Most elementary geometry problems include a picture, which can help students visualize the shape. Especially when students work with 3-dimensional objects, it can be difficult for them to comprehend that an object has multiple sides - for example, a cube has six sides - unless they can see it.

You might, however, challenge your child by describing a shape rather than presenting him or her with a visual image. For example, you might ask your child to identify and draw a shape that has two long sides and two short sides. This can help him or her review the characteristics of basic shapes.

When students are learning about angles, teachers often provide drawings on a worksheet and ask students to measure them using a protractor. Not only will this give your child practice using the tool, but it can also be a lesson in precision. You also might teach your child the terms 'acute' (an angle less than 90 degrees), 'obtuse' (an angle from 90-180 degrees) and 'right' (an angle of exactly 90 degrees) and ask him or her to label various angles.

Geometry Problems and Solutions by Grade Level

First

1.Which of the following are attributes of a shape: color, sides, points or size?

In first grade, students learn to identify shapes based on their characteristics, like the number of sides or points. They also learn which out characteristics can't help to identify shapes, such as color and size.

2. Which of the following are 3-dimensional: square, triangle, cone, circle or cube?

First graders learn to create both 2-dimensional and 3-dimensional shapes. If your child has trouble remembering the names, you can provide pictures to make the difference more clear. He or she should identify cones and cubes as 3-dimensional shapes.

Second

1. Draw three quadrilaterals.

In second grade, students learn more advanced categories for shapes. These can include quadrilaterals (4-sided figures), pentagons (5-sided figures) and hexagons (6-sided figures). This kind of question fosters creativity because it is open-ended. Just be sure your child's drawings have four sides.

2. Draw a rectangle, and divide it into thirds.

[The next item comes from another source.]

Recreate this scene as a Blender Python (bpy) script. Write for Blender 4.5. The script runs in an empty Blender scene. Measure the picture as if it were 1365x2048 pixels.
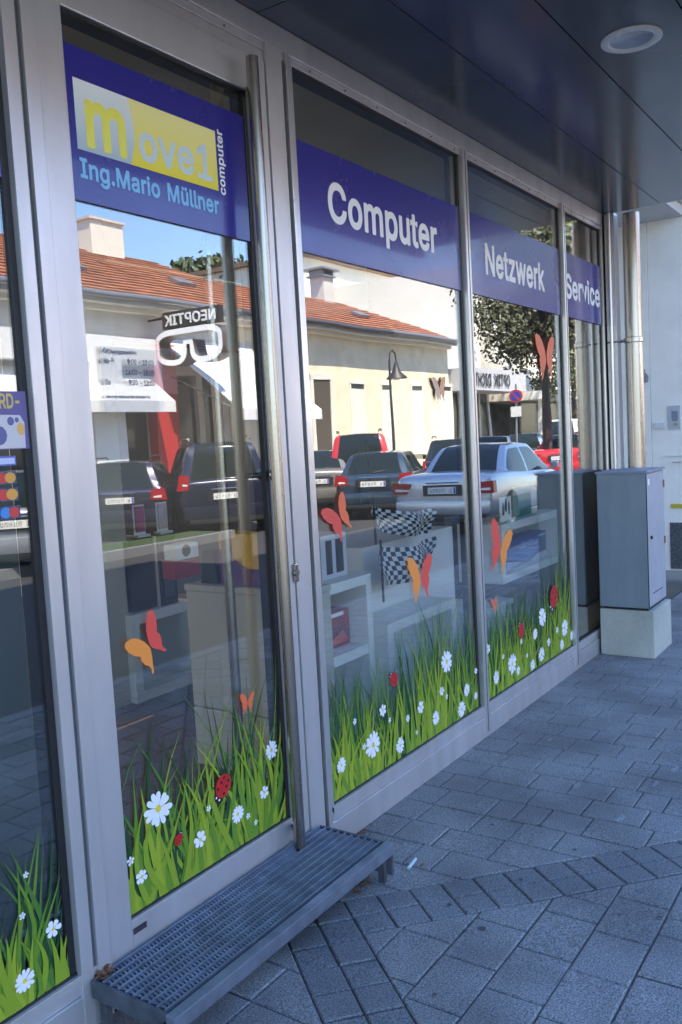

Do all the partitions look the same?

Partitioning shapes is a large part of elementary geometry. This type of activity can help prepare your child for future work with fractions because he or she will be thinking about parts of a whole. While the partitioning in this particular question likely will result in three equally sized, smaller rectangles, it's important that your child realizes that equal shares of identical wholes won't always have the same shape.

Third

1. Calculate the perimeter of a fence that is 10 feet by 12 feet.

To find the perimeter (p), add the lengths of all the sides. In this case, the calculation should look like this: p = 10 + 10 + 12 + 12 = 44 feet.

2. What is the area of a rectangle that is 5 inches long and 2 inches wide?

Since third graders have learned multiplication, they should be able to calculate the area of a shape. The formula for area (a) is a = length (l) x width (w). In this case, the area of the rectangle is 10 square inches.